## Provided records
====

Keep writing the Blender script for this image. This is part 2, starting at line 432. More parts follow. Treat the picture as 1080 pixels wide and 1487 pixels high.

====

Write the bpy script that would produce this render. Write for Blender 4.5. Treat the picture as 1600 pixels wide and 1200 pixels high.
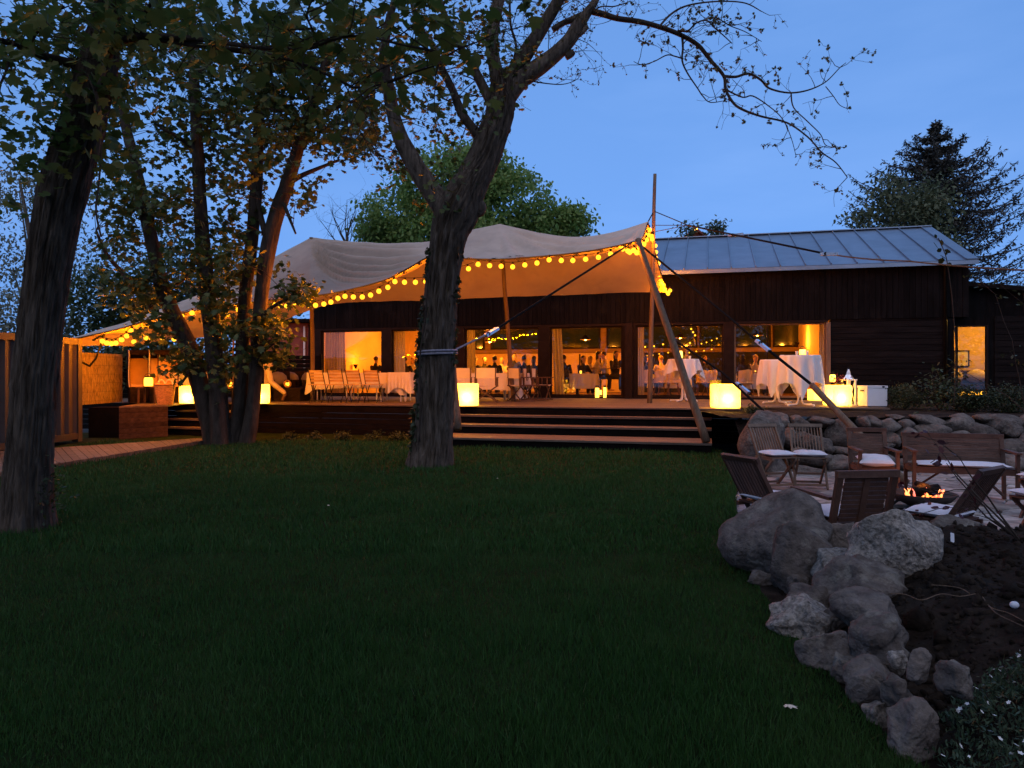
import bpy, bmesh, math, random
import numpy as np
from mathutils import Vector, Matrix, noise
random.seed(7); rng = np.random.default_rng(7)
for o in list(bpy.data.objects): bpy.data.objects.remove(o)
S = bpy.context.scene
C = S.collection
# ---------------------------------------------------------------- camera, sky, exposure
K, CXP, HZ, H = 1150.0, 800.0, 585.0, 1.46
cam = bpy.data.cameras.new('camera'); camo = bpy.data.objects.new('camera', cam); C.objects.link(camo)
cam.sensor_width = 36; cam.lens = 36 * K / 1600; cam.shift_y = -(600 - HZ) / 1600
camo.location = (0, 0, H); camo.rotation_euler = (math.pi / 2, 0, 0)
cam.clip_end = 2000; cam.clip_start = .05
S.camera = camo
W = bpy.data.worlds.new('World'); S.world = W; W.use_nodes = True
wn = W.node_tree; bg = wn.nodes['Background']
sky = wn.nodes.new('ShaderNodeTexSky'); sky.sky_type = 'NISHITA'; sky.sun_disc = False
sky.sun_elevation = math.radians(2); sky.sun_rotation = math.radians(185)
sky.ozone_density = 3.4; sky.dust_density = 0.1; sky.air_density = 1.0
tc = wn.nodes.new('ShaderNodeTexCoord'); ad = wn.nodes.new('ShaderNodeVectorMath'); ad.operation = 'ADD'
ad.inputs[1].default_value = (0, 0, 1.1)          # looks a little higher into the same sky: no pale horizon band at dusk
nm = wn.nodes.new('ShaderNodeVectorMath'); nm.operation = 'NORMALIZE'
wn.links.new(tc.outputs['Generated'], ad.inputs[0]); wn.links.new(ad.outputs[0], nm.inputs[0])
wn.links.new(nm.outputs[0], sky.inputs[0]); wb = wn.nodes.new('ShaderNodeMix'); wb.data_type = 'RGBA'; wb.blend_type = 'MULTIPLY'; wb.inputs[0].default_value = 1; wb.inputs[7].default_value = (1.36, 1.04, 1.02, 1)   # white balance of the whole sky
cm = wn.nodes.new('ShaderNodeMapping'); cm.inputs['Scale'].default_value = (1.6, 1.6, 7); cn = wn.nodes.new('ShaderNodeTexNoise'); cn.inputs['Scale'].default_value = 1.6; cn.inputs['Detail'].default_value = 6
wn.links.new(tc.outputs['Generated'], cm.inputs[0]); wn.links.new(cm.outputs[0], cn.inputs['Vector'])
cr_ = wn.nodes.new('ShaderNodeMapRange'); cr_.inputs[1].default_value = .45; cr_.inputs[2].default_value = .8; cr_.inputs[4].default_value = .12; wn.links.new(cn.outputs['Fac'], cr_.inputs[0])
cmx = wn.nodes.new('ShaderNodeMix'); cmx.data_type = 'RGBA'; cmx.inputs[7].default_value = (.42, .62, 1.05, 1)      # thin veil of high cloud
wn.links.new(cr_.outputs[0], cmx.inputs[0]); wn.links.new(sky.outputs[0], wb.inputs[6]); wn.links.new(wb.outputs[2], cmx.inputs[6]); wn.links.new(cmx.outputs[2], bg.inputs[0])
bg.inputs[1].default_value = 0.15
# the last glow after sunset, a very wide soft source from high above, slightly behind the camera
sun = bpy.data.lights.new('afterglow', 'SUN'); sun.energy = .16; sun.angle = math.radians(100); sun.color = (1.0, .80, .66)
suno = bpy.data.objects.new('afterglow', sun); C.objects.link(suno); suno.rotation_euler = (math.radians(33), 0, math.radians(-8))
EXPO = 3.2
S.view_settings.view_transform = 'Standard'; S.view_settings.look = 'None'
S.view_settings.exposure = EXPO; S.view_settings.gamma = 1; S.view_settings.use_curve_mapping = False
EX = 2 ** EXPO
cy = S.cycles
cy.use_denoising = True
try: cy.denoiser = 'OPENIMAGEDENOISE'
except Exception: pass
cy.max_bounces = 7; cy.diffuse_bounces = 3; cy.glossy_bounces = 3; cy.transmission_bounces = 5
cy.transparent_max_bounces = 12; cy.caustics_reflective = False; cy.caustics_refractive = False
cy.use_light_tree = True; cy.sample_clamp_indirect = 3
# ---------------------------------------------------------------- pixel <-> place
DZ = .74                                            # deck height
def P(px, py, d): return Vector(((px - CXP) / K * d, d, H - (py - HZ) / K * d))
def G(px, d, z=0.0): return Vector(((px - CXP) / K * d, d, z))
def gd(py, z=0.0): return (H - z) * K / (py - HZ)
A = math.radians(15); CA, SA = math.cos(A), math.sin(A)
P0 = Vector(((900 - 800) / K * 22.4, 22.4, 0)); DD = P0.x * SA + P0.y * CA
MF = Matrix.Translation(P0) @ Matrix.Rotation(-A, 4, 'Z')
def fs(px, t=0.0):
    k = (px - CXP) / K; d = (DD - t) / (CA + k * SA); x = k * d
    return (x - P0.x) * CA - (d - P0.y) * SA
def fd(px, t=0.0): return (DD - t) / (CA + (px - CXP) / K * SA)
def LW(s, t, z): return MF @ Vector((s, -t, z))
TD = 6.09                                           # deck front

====

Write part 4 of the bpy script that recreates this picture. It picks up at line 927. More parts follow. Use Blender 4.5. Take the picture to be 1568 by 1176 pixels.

====

## Directions for this task
Show all lines from the listing above in which "Write" appears.

## Written response
Write the bpy script that would produce this render. Write for Blender 4.5. Treat the picture as 1600 pixels wide and 1200 pixels high.
Write part 4 of the bpy script that recreates this picture. It picks up at line 927. More parts follow. Use Blender 4.5. Take the picture to be 1568 by 1176 pixels.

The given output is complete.